## [Entries supplied]
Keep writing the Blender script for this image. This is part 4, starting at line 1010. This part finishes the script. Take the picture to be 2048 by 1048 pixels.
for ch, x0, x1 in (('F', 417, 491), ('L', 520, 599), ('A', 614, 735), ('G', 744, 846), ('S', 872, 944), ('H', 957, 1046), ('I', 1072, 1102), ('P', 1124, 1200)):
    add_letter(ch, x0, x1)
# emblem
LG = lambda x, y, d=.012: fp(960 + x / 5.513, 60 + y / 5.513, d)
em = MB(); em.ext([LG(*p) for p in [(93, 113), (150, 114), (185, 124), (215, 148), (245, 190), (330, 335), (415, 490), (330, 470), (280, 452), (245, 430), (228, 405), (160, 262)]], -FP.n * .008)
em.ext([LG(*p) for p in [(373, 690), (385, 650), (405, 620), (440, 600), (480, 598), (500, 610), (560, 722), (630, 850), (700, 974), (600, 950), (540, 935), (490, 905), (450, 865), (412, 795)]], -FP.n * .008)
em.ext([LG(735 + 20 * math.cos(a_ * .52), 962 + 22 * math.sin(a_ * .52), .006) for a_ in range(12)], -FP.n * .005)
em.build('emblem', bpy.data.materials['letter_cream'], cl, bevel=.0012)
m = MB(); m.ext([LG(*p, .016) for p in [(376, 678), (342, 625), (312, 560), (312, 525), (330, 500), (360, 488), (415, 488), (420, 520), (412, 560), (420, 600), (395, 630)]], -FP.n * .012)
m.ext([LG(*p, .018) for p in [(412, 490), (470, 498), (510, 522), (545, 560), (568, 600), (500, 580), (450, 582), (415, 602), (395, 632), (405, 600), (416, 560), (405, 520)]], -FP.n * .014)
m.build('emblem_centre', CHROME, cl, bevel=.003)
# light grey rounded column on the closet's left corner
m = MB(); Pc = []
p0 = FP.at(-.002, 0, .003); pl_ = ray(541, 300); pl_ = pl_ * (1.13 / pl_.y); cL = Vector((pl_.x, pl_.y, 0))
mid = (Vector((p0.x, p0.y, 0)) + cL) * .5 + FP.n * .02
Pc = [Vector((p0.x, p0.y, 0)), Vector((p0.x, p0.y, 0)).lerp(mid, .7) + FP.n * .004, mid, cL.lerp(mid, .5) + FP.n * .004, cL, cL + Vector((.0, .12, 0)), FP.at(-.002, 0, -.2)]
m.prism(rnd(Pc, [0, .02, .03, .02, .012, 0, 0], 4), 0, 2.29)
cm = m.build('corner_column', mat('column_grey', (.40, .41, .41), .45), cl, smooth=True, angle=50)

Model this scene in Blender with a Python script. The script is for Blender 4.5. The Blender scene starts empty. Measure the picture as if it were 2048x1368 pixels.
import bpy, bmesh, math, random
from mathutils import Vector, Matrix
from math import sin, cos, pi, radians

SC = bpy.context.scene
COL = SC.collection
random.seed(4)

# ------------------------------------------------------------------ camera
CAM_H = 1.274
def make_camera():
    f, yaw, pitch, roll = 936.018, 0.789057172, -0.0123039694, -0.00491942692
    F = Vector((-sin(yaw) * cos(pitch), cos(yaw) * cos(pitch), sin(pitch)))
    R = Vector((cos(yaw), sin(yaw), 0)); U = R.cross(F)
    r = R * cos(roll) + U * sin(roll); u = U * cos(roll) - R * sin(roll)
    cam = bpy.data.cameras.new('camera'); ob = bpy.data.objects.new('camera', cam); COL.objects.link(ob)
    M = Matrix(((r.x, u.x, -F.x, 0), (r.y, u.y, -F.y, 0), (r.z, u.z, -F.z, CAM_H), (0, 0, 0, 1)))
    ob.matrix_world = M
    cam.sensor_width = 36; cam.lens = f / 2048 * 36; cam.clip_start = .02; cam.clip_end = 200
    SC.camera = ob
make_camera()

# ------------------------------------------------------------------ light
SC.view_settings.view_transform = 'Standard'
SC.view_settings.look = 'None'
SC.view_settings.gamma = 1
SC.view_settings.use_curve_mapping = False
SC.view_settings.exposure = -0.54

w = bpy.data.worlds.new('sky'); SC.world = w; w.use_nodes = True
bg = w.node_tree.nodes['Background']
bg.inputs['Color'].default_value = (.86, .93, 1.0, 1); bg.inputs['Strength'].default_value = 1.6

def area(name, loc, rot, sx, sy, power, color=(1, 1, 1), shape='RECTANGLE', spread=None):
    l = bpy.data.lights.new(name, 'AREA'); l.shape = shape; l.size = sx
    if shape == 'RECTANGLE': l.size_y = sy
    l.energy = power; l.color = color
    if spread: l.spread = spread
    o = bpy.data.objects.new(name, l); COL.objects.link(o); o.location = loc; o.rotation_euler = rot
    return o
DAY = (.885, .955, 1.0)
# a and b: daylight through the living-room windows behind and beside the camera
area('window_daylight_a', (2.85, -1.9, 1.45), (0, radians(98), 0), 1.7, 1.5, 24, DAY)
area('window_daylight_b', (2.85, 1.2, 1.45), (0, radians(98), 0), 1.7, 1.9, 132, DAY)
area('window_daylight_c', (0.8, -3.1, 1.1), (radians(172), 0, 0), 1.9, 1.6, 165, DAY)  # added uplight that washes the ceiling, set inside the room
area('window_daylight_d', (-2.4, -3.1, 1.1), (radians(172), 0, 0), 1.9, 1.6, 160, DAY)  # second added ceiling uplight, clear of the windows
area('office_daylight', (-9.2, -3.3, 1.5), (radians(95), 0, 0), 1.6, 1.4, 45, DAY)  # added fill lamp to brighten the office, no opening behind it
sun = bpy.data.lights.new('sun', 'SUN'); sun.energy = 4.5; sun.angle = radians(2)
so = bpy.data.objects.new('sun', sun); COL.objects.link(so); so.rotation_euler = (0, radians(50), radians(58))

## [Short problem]
Retype only this portion of the data above: the line containing "Model this scene", the line containing "bg.inputs['Color'].default_value = (.86, .93, 1.0, 1);", and all lines between them, exactly.

## [Task answer]
Model this scene in Blender with a Python script. The script is for Blender 4.5. The Blender scene starts empty. Measure the picture as if it were 2048x1368 pixels.
import bpy, bmesh, math, random
from mathutils import Vector, Matrix
from math import sin, cos, pi, radians

SC = bpy.context.scene
COL = SC.collection
random.seed(4)

# ------------------------------------------------------------------ camera
CAM_H = 1.274
def make_camera():
    f, yaw, pitch, roll = 936.018, 0.789057172, -0.0123039694, -0.00491942692
    F = Vector((-sin(yaw) * cos(pitch), cos(yaw) * cos(pitch), sin(pitch)))
    R = Vector((cos(yaw), sin(yaw), 0)); U = R.cross(F)
    r = R * cos(roll) + U * sin(roll); u = U * cos(roll) - R * sin(roll)
    cam = bpy.data.cameras.new('camera'); ob = bpy.data.objects.new('camera', cam); COL.objects.link(ob)
    M = Matrix(((r.x, u.x, -F.x, 0), (r.y, u.y, -F.y, 0), (r.z, u.z, -F.z, CAM_H), (0, 0, 0, 1)))
    ob.matrix_world = M
    cam.sensor_width = 36; cam.lens = f / 2048 * 36; cam.clip_start = .02; cam.clip_end = 200
    SC.camera = ob
make_camera()

# ------------------------------------------------------------------ light
SC.view_settings.view_transform = 'Standard'
SC.view_settings.look = 'None'
SC.view_settings.gamma = 1
SC.view_settings.use_curve_mapping = False
SC.view_settings.exposure = -0.54

w = bpy.data.worlds.new('sky'); SC.world = w; w.use_nodes = True
bg = w.node_tree.nodes['Background']
bg.inputs['Color'].default_value = (.86, .93, 1.0, 1); bg.inputs['Strength'].default_value = 1.6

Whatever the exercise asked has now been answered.